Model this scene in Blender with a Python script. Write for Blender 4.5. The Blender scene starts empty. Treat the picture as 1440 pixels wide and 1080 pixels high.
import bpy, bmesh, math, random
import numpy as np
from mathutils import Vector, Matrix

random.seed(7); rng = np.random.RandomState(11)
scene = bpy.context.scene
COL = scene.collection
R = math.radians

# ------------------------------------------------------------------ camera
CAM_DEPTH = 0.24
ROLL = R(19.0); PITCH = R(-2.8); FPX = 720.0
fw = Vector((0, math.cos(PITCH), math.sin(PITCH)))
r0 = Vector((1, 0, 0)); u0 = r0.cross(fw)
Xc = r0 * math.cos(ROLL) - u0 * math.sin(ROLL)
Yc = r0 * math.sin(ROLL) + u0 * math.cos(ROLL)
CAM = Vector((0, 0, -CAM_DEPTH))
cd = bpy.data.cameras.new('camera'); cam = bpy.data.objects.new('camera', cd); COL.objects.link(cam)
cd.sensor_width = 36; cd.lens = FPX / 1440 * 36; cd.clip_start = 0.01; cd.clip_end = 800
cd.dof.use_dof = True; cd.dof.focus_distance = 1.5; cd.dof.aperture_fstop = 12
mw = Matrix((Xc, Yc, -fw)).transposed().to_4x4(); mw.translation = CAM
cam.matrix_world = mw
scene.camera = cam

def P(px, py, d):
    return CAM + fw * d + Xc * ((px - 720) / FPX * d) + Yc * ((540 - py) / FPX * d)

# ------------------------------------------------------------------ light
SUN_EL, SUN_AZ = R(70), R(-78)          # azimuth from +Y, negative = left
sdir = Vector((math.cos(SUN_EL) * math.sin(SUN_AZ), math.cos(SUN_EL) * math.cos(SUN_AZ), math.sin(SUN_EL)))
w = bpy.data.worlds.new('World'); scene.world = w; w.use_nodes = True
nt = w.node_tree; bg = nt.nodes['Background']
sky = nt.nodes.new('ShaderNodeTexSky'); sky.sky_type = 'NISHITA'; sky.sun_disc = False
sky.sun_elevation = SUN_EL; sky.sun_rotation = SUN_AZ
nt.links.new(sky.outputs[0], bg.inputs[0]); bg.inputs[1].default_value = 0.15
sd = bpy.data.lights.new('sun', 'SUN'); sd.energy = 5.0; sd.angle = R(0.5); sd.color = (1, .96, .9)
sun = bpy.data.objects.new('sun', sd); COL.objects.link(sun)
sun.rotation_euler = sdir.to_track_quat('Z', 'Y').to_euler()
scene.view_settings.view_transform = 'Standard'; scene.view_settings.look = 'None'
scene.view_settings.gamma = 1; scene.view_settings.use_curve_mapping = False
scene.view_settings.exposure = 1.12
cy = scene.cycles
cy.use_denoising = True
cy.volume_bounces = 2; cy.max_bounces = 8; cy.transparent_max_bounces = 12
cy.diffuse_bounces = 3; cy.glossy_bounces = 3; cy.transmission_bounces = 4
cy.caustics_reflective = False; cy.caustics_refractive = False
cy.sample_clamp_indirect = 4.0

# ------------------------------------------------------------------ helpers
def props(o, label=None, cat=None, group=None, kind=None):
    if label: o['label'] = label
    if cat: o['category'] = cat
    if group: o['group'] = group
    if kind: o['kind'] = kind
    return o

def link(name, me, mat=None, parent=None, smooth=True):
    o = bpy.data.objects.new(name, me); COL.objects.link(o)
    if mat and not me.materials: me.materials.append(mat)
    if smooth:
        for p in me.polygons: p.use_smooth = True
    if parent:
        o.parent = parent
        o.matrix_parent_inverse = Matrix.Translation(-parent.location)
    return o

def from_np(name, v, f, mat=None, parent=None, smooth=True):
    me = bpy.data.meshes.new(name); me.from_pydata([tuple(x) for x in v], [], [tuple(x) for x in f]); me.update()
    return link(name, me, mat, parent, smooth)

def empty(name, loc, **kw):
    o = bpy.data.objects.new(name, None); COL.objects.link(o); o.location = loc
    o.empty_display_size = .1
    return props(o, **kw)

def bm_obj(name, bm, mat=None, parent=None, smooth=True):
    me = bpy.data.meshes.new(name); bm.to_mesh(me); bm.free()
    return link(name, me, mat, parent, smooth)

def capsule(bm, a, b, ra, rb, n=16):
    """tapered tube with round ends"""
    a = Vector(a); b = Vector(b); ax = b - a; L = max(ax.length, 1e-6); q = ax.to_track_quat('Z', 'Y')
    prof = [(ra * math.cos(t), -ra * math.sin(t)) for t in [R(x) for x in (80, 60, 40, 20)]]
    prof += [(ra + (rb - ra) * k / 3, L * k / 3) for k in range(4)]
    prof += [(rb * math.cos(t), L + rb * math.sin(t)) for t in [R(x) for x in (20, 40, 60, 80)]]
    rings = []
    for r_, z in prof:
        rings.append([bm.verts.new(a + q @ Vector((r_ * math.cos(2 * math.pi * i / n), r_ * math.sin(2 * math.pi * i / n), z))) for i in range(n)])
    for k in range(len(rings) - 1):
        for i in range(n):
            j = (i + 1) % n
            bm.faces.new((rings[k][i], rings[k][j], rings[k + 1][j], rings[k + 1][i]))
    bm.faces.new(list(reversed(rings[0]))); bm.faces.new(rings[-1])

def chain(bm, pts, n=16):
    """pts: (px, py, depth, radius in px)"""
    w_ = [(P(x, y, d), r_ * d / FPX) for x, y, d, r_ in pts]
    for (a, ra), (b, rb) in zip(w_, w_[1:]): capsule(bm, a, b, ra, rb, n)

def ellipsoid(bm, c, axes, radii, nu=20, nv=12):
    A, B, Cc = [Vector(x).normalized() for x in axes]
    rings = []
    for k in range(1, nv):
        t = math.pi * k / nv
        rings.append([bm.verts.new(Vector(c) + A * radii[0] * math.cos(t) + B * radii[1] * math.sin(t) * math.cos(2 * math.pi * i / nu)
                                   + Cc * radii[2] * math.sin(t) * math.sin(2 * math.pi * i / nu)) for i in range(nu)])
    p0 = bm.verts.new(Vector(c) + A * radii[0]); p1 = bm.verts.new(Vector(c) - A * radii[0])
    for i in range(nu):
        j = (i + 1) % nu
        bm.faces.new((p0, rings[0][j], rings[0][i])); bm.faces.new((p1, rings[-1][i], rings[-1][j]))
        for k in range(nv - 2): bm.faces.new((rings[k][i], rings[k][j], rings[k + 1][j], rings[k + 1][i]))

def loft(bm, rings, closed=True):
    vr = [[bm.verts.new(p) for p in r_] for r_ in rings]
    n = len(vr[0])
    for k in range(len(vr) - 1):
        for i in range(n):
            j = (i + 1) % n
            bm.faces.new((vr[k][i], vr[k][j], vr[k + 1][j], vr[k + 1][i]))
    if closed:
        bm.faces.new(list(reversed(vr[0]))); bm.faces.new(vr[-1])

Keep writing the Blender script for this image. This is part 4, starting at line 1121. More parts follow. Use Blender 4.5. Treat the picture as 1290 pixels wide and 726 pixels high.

******

EXERCISE PROMPT: Everything from the first line above up to and including the line that contains "R = math.radians" should be printed exactly; please print only that.

THE REPLY:
Model this scene in Blender with a Python script. Write for Blender 4.5. The Blender scene starts empty. Treat the picture as 1440 pixels wide and 1080 pixels high.
import bpy, bmesh, math, random
import numpy as np
from mathutils import Vector, Matrix

random.seed(7); rng = np.random.RandomState(11)
scene = bpy.context.scene
COL = scene.collection
R = math.radians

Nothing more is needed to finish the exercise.